The rafters transported the lumber along the Renaico River to different places, especially to the city of Concepción. Sometimes they went no further than the town of Renaico, where the lumber was loaded onto trains.

The rafting trips began when the rains came, in May of each year, until about September or October. The amount of lumber transported ranged from about 400 to 700 inches per trip, depending on each rafter’s skill level. The rafts traveled in caravans, and once they got to bigger rivers, like the Biobío, they would tie their rafts together, to make the trip to Concepción more stable and efficient.

The trips were between 12 and 15 days long, depending on the current and the amount of lumber being transported. When the weather was bad, the rafters had to take anchor on the riverbanks and wait out the rain or snow under improvised shelters made of boards laid across tree trunks, which they called ranchas. These ranchas were made from wood that the rafts were carrying.

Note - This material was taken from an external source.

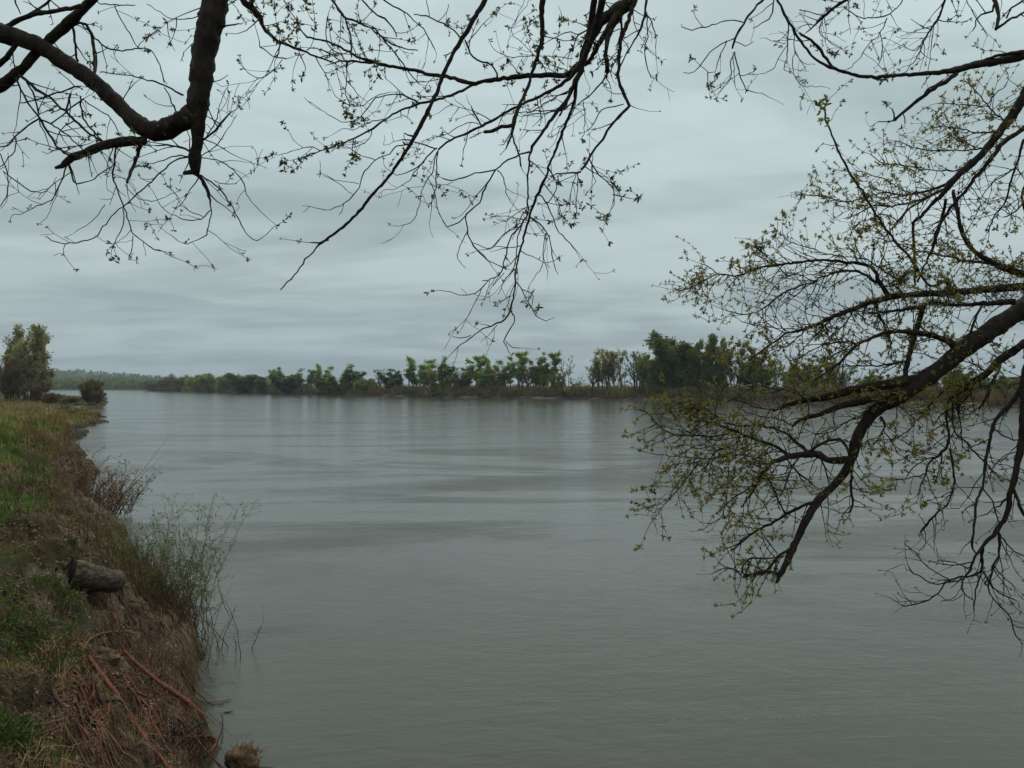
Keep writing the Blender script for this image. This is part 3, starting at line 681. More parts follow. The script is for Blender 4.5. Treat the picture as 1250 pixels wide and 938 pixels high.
C1 = """800,-75,26 772,-5,20 755,12,17 735,25,14 722,45,12 713,65,11 710,78,11 700,86,10 692,92,8 670,92,7 640,93,7 615,96,6.5 590,100,6 575,102,6 550,95,5.5 530,92,5.5 510,87,5.5 490,83,5 470,80,5 455,76,5 440,71,4 420,60,3.5 405,53,3 385,48,3 375,45,3 368,38,2 360,22,2 350,8,1.5 345,-3,1.5
455,77,4 430,75,3.5 415,75,3 405,78,2 396,80,1
580,102,5 565,110,4.5 550,117,4.5 535,121,4.5 525,124,4 512,126,4 495,133,3.5 480,140,3.5 470,146,3 455,157,3.5 440,165,3 420,174,2.5 392,184,2.5 364,194,1.5
392,184,2 382,180,2 370,181,1.5 350,187,1.2 340,189,1
370,181,1.2 363,176,1 358,171,1
470,146,1.5 450,150,2 440,155,1.5 430,158,1.5 418,157,1
455,158,2 450,170,1.5 445,175,1.5 430,180,1.2 420,180,1
512,126,3.5 500,120,3 490,116,2.5 475,116,2 460,120,2 450,130,2 440,143,1.5 430,148,1.5 418,149,1.5 405,143,1.5 392,134,1
423,75,2.5 423,97,2 432,108,1.5 440,118,1
423,95,1.5 422,115,2 428,130,2
428,130,2 415,122,1.5 407,114,1
430,130,1.5 445,128,1.5 458,118,1.5 475,112,1.2
400,-8,4 410,7,4 420,20,4 435,27,3.5 450,33,3 458,40,3 475,52,3 490,58,2.5 510,62,2
421,22,3 425,35,3 428,45,3 429,70,3
440,-2,3 455,15,3 470,24,3 480,35,2.5 485,45,2
455,33,2.5 470,50,3 480,62,2.5 492,78,2.5 505,95,2 512,103,1.5
465,-2,2.5 480,8,2.5 493,14,2.5 505,25,2 520,40,2 530,60,2
505,18,2 520,20,2.5 535,26,2.5 548,33,2.5 562,46,3
520,-2,1.5 524,20,1.5
535,26,1.5 545,15,1.2 548,5,1.2
400,20,2 398,40,2 402,58,2 415,66,1.8 420,75,1.5
607,96,3.5 607,90,3.5 600,80,3 588,75,3 577,70,3 572,60,3.5 568,50,3
764,6,14 752,22,12 742,38,10 732,52,7 722,70,6 714,80,6
752,25,8 745,40,7 740,60,6 741,78,6 742,88,7
742,88,4 735,100,3 725,112,2.5 715,120,2.5 705,128,2
758,15,4 758,35,4 757,55,3.5 753,68,3 748,82,2 745,90,2
735,25,3 715,38,3 707,42,3 700,55,2 693,70,1.5
707,41,2 690,40,2 670,50,1.5
735,-3,2 742,8,2 748,15,2
700,72,1.5 680,70,1.5 650,68,1.5 625,70,1.5 608,64,1.2 600,58,1
655,70,1.5 640,55,1.2 625,40,1.2 632,20,1.2 640,0,1
618,62,1 622,45,1 632,22,1 645,5,1"""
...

It was a difficult job, and many people got hurt or were even drowned in the waters of the Renaico. Even people who didn’t know how to swim sometimes worked on the rafts, tying themselves to them with rope in case they were thrown off.

When they reached their destination, the lumber was weighed and counted, and they returned with their money—and the wire they used to build their rafts—by train back to Mulchén or Collipulli, and then from there back home on foot. They would then use the lumber they were transporting to build yet another raft, and begin the trip down the river once again.

The rafts went out of fashion once more modern trucks, with greater capacity, began to be used. Those who had once used rafts transitioned to working in the sawmills and other modern facilities, or they worked building roads and bridges.

A wall mural of a river rafter, painted by Andi Moreno and located in Renaico’s “Open Air Museum.”